What to expect right now:

  • Competition to get the deal. Investment buyers finally seem ready to dip into their funds and bid on quality products in target markets (including Texas). These buyers are paying top dollar with limited contract negotiation to get what they want.
  • Re-trading. After beating out the competition with top dollar offers, many buyers, still a little wary about making a good investment, are going back to sellers during the due diligence period to ask for price reductions. Although this approach might work with some hotel properties (with legitimate concerns), beware of the line of potential buyers waiting to step up if the deal falls through.

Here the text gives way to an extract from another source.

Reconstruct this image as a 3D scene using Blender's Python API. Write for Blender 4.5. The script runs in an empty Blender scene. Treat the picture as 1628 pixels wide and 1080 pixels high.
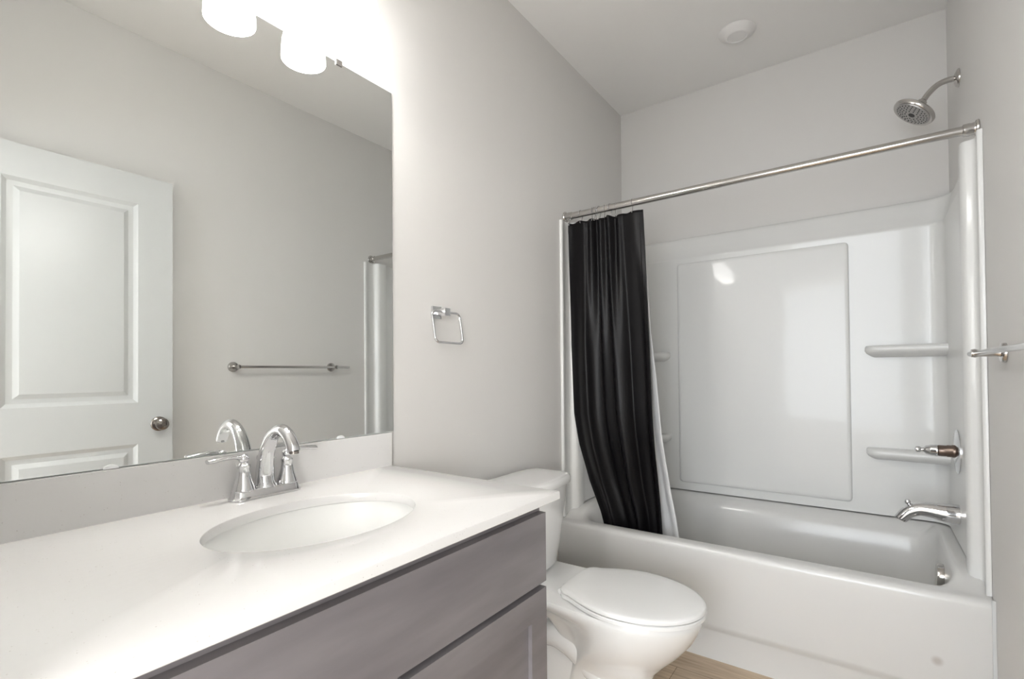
import bpy, bmesh, math, random
from mathutils import Vector, Matrix
random.seed(7)
SC = bpy.context.scene
COL = SC.collection
PI = math.pi
W, YB, HC = 1.524, 2.877, 2.743          # room width, back wall, ceiling height
YF = 0.060                               # inner face of the front wall (doorway side)

# ------------------------------------------------------------------ camera
def make_camera():
    f, yaw, pit, rol = 785.67, math.radians(35.726), math.radians(0.7405), math.radians(-0.506)
    F = Vector((-math.sin(yaw)*math.cos(pit), math.cos(yaw)*math.cos(pit), math.sin(pit)))
    R = Vector((math.cos(yaw), math.sin(yaw), 0))
    U = R.cross(F)
    R2 = R*math.cos(rol)+U*math.sin(rol)
    U2 = -R*math.sin(rol)+U*math.cos(rol)
    cd = bpy.data.cameras.new('camera'); cam = bpy.data.objects.new('camera', cd); COL.objects.link(cam)
    m = Matrix((R2, U2, -F)).transposed().to_4x4()
    m.translation = Vector((1.221, 0.0, 1.157))
    cam.matrix_world = m
    cd.sensor_fit = 'HORIZONTAL'; cd.sensor_width = 36
    cd.lens = 36*f/1628
    cd.shift_y = 41.93/1628
    cd.clip_start = 0.01
    SC.camera = cam
make_camera()

# ------------------------------------------------------------------ world, daylight, exposure
wd = bpy.data.worlds.new('world'); SC.world = wd; wd.use_nodes = True
wd.node_tree.nodes['Background'].inputs[0].default_value = (0.62, 0.78, 1.0, 1)
wd.node_tree.nodes['Background'].inputs[1].default_value = 1.0
SC.view_settings.view_transform = 'Standard'
SC.view_settings.look = 'None'
SC.view_settings.gamma = 1.0
SC.view_settings.use_curve_mapping = False
SC.view_settings.exposure = 0.38
SHADE_E, BULB_E, DAY_W = 18.0, 42.0, 140.0

def bedroom_light(loc, size, watts, color, rz=0.0):
    """daylight coming in through the far bedroom window, or fill added at the side"""
    l = bpy.data.lights.new('window_or_fill_light', 'AREA'); l.shape = 'RECTANGLE'
    l.size, l.size_y = size; l.energy = watts; l.color = color
    o = bpy.data.objects.new('window_or_fill_light', l); COL.objects.link(o)
    o.location = loc; o.rotation_euler = (PI/2, 0, rz)      # shines towards +Y, or -X when turned
    return o
bedroom_light((0.85, -3.48, 1.35), (3.4, 2.2), DAY_W, (0.93, 0.965, 1.0))
bedroom_light((3.18, -2.80, 1.45), (1.3, 1.8), DAY_W*0.95, (1.0, 0.985, 0.96), PI/2)  # added fill light at an unseen side window, brightens the left wall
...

  • Financing issues. Lenders are financing more hotel acquisitions, but still expect to come to the table with a lot of cash in hand. Buyers should make sure they can get the deal done before wasting too much money in due diligence (including costly franchise fees).
  • Property Improvement Plans. Although some hotel franchisors may have shown some heart toward struggling owners during the downturn, expect PIP’s to be aggressively enforced as franchisors attempt to get properties back up to standard.
  • Portfolios up for grabs. Hotel owners trying to bolster their funds and streamline their holdings are offering up portfolios of mostly select service properties in secondary markets. For those investors looking to get back into the hotel market, these portfolios can be good deals, but expect to conduct badly needed renovations and address other issues holding these properties back.